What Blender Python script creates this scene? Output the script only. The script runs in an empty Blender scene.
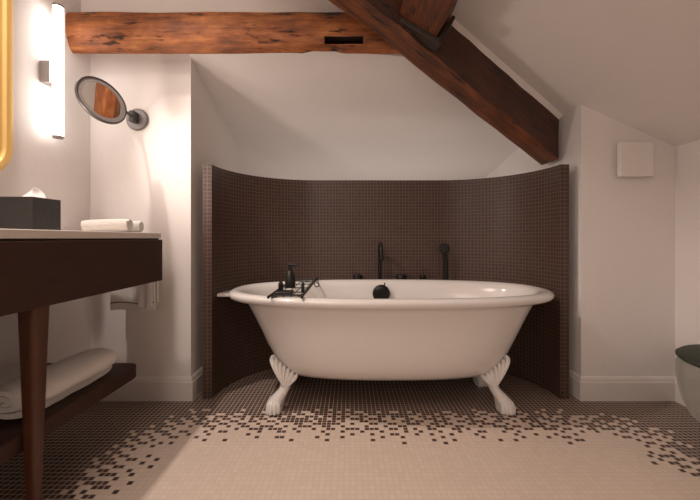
import bpy, bmesh, math, random
from mathutils import Vector, Matrix, noise
random.seed(7)
S = bpy.context.scene
C = S.collection
PI = math.pi

# ------------------------------------------------------------------ materials
def srgb(r, g, b):
    f = lambda c: c/12.92 if c <= .04045 else ((c+.055)/1.055)**2.4
    return (f(r/255), f(g/255), f(b/255), 1)

def base_mat(name):
    m = bpy.data.materials.new(name); m.use_nodes = True
    nt = m.node_tree
    return m, nt, nt.nodes['Principled BSDF']

def noise_mat(name, ca, cb, rough=.5, scale=20, bump=0.0, bscale=80, metal=0, coat=0, sheen=0, stretch=None, dist=.01):
    m, nt, p = base_mat(name)
    N, L = nt.nodes, nt.links
    tc = N.new('ShaderNodeTexCoord'); src = tc.outputs['Object']
    if stretch:
        mp = N.new('ShaderNodeMapping'); mp.inputs['Scale'].default_value = stretch
        L.new(src, mp.inputs['Vector']); src = mp.outputs[0]
    nz = N.new('ShaderNodeTexNoise'); nz.inputs['Scale'].default_value = scale; nz.inputs['Detail'].default_value = 5
    L.new(src, nz.inputs['Vector'])
    mx = N.new('ShaderNodeMix'); mx.data_type = 'RGBA'
    mx.inputs[6].default_value = ca; mx.inputs[7].default_value = cb
    L.new(nz.outputs['Fac'], mx.inputs[0]); L.new(mx.outputs[2], p.inputs['Base Color'])
    p.inputs['Roughness'].default_value = rough; p.inputs['Metallic'].default_value = metal
    p.inputs['Coat Weight'].default_value = coat
    p.inputs['Sheen Weight'].default_value = sheen
    if bump:
        n2 = N.new('ShaderNodeTexNoise'); n2.inputs['Scale'].default_value = bscale; n2.inputs['Detail'].default_value = 4
        L.new(src, n2.inputs['Vector'])
        b = N.new('ShaderNodeBump'); b.inputs['Strength'].default_value = bump; b.inputs['Distance'].default_value = dist
        L.new(n2.outputs['Fac'], b.inputs['Height']); L.new(b.outputs[0], p.inputs['Normal'])
    return m

def timber_mat(name, light, mid, dark, rough=.5):
    """old oak: grain along local X, dark cracks and knots"""
    m, nt, p = base_mat(name)
    N, L = nt.nodes, nt.links
    tc = N.new('ShaderNodeTexCoord')
    def nz(scale, st, det=6, rg=.6):
        mp = N.new('ShaderNodeMapping'); mp.inputs['Scale'].default_value = st
        L.new(tc.outputs['Object'], mp.inputs['Vector'])
        n = N.new('ShaderNodeTexNoise'); n.inputs['Scale'].default_value = scale
        n.inputs['Detail'].default_value = det; n.inputs['Roughness'].default_value = rg
        L.new(mp.outputs[0], n.inputs['Vector']); return n.outputs['Fac']
    grain = nz(16, (.22, 3, 3), 8, .7); blot = nz(7, (.7, 1.6, 1.6), 5, .65); crack = nz(13, (.45, 2.0, 2.0), 8, .68)
    r = N.new('ShaderNodeValToRGB'); e = r.color_ramp.elements
    e[0].position = .34; e[0].color = dark; e[1].position = .66; e[1].color = light
    k = e.new(.5); k.color = mid
    a = N.new('ShaderNodeMath'); a.operation = 'MULTIPLY_ADD'; a.inputs[1].default_value = .5
    L.new(grain, a.inputs[0])
    b = N.new('ShaderNodeMath'); b.operation = 'MULTIPLY'; b.inputs[1].default_value = .5
    L.new(blot, b.inputs[0]); L.new(b.outputs[0], a.inputs[2]); L.new(a.outputs[0], r.inputs[0])
    cr = N.new('ShaderNodeValToRGB'); q = cr.color_ramp.elements
    q[0].position = .36; q[0].color = (0, 0, 0, 1); q[1].position = .43; q[1].color = (1, 1, 1, 1)
    L.new(crack, cr.inputs[0])
    mx = N.new('ShaderNodeMix'); mx.data_type = 'RGBA'
    mx.inputs[6].default_value = tuple(c*.25 for c in dark[:3])+(1,)
    L.new(cr.outputs[0], mx.inputs[0]); L.new(r.outputs[0], mx.inputs[7])
    L.new(mx.outputs[2], p.inputs['Base Color'])
    p.inputs['Roughness'].default_value = rough
    s = N.new('ShaderNodeMath'); s.operation = 'ADD'
    L.new(cr.outputs[0], s.inputs[0]); L.new(grain, s.inputs[1])
    bp = N.new('ShaderNodeBump'); bp.inputs['Strength'].default_value = .6; bp.inputs['Distance'].default_value = .008
    L.new(s.outputs[0], bp.inputs['Height']); L.new(bp.outputs[0], p.inputs['Normal'])
    return m

PITCH = .022
def tile_nodes(nt, vec, g=.09):
    """per-tile random value, tile mask (1 on tile, 0 on grout) from a metre-based 2D vector"""
    N, L = nt.nodes, nt.links
    sc = N.new('ShaderNodeVectorMath'); sc.operation = 'SCALE'; sc.inputs['Scale'].default_value = 1/PITCH
    L.new(vec, sc.inputs[0])
    fl = N.new('ShaderNodeVectorMath'); fl.operation = 'FLOOR'; L.new(sc.outputs[0], fl.inputs[0])
    fr = N.new('ShaderNodeVectorMath'); fr.operation = 'FRACTION'; L.new(sc.outputs[0], fr.inputs[0])
    sx = N.new('ShaderNodeSeparateXYZ'); L.new(fr.outputs[0], sx.inputs[0])
    def m(op, a, b):
        n = N.new('ShaderNodeMath'); n.operation = op
        for i, v in enumerate((a, b)):
            if isinstance(v, (int, float)): n.inputs[i].default_value = v
            else: L.new(v, n.inputs[i])
        return n.outputs[0]
    dx = m('ABSOLUTE', m('SUBTRACT', sx.outputs[0], .5), 0); dy = m('ABSOLUTE', m('SUBTRACT', sx.outputs[1], .5), 0)
    mask = m('LESS_THAN', m('MAXIMUM', dx, dy), .5-g)
    wn = N.new('ShaderNodeTexWhiteNoise'); wn.noise_dimensions = '2D'; L.new(fl.outputs[0], wn.inputs['Vector'])
    return fl.outputs[0], wn, mask, m

def mixc(nt, f, a, b):
    n = nt.nodes.new('ShaderNodeMix'); n.data_type = 'RGBA'
    for k, v in ((0, f), (6, a), (7, b)):
        if isinstance(v, (tuple, float, int)): n.inputs[k].default_value = v
        else: nt.links.new(v, n.inputs[k])
    return n.outputs[2]

def wall_tile_mat():
    m, nt, p = base_mat('brown_mosaic')
    N, L = nt.nodes, nt.links
    tc = N.new('ShaderNodeTexCoord')
    fl, wn, mask, mm = tile_nodes(nt, tc.outputs['UV'], .11)
    col = mixc(nt, wn.outputs['Value'], srgb(57, 42, 36), srgb(73, 55, 47))
    # slow drift between batches of tile, as on the real wall
    nz = N.new('ShaderNodeTexNoise'); nz.inputs['Scale'].default_value = 3; L.new(tc.outputs['UV'], nz.inputs['Vector'])
    col = mixc(nt, nz.outputs['Fac'], col, mixc(nt, .5, col, srgb(76, 50, 42)))
    out = mixc(nt, mask, srgb(101, 82, 71), col)
    L.new(out, p.inputs['Base Color']); p.inputs['Roughness'].default_value = .45
    b = N.new('ShaderNodeBump'); b.inputs['Strength'].default_value = .3; b.inputs['Distance'].default_value = .001
    L.new(mask, b.inputs['Height']); L.new(b.outputs[0], p.inputs['Normal'])
    return m

def floor_mat():
    m, nt, p = base_mat('floor_mosaic')
    N, L = nt.nodes, nt.links
    tc = N.new('ShaderNodeTexCoord')
    fl, wn, mask, mm = tile_nodes(nt, tc.outputs['Object'], .075)
    ctr = N.new('ShaderNodeVectorMath'); ctr.operation = 'SCALE'; ctr.inputs['Scale'].default_value = PITCH
    L.new(fl, ctr.inputs[0])
    sx = N.new('ShaderNodeSeparateXYZ'); L.new(ctr.outputs[0], sx.inputs[0])
    x, y = sx.outputs[0], sx.outputs[1]
    qx = mm('MAXIMUM', mm('MAXIMUM', mm('SUBTRACT', -.73, x), mm('SUBTRACT', x, 1.145)), -.03)
    qy = mm('MAXIMUM', mm('SUBTRACT', y, 1.455), -.03)
    ax = mm('ADD', qx, .03); ay = mm('ADD', qy, .03)
    d = mm('SUBTRACT', mm('SQRT', mm('ADD', mm('MULTIPLY', ax, ax), mm('MULTIPLY', ay, ay)), 0), .03)
    f = mm('DIVIDE', d, .34)
    # S-curve: sparse dots at the pale edge, sparse pale tiles at the dark edge
    ss = N.new('ShaderNodeMapRange'); ss.interpolation_type = 'LINEAR'; L.new(f, ss.inputs[0])
    ss.inputs[1].default_value = 0; ss.inputs[2].default_value = 1; ss.inputs[3].default_value = -.02; ss.inputs[4].default_value = 1.02
    # evenly scattered order of the tiles, loosened with a little chance
    sf = N.new('ShaderNodeSeparateXYZ'); L.new(fl, sf.inputs[0])
    order = mm('FRACT', mm('ADD', mm('ADD', mm('MULTIPLY', sf.outputs[0], .7548777), mm('MULTIPLY', sf.outputs[1], .5698403)), mm('MULTIPLY', wn.outputs['Value'], .42)), 0)
    dark = mm('LESS_THAN', order, ss.outputs[0])
    r2 = N.new('ShaderNodeSeparateColor'); L.new(wn.outputs['Color'], r2.inputs[0])
    cd = mixc(nt, r2.outputs[1], srgb(68, 48, 41), srgb(88, 63, 53))
    cl = mixc(nt, r2.outputs[2], srgb(220, 201, 185), srgb(226, 208, 192))
    tile = mixc(nt, dark, cl, cd)
    out = mixc(nt, mask, srgb(214, 196, 181), tile)
    L.new(out, p.inputs['Base Color']); p.inputs['Roughness'].default_value = .5
    b = N.new('ShaderNodeBump'); b.inputs['Strength'].default_value = .25; b.inputs['Distance'].default_value = .001
    L.new(mask, b.inputs['Height']); L.new(b.outputs[0], p.inputs['Normal'])
    return m

def emit_mat(name, col, st):
    m, nt, p = base_mat(name)
    p.inputs['Base Color'].default_value = (.9, .9, .9, 1)
    p.inputs['Emission Color'].default_value = col; p.inputs['Emission Strength'].default_value = st
    return m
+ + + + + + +
▸ Problem to solve
Repeat only what lies between the start of the data and the end of the line containing "return (f(r/255), f(g/255), f(b/255), 1)", exactly, with pictures left out.

▸ Task answer
What Blender Python script creates this scene? Output the script only. The script runs in an empty Blender scene.
import bpy, bmesh, math, random
from mathutils import Vector, Matrix, noise
random.seed(7)
S = bpy.context.scene
C = S.collection
PI = math.pi

# ------------------------------------------------------------------ materials
def srgb(r, g, b):
    f = lambda c: c/12.92 if c <= .04045 else ((c+.055)/1.055)**2.4
    return (f(r/255), f(g/255), f(b/255), 1)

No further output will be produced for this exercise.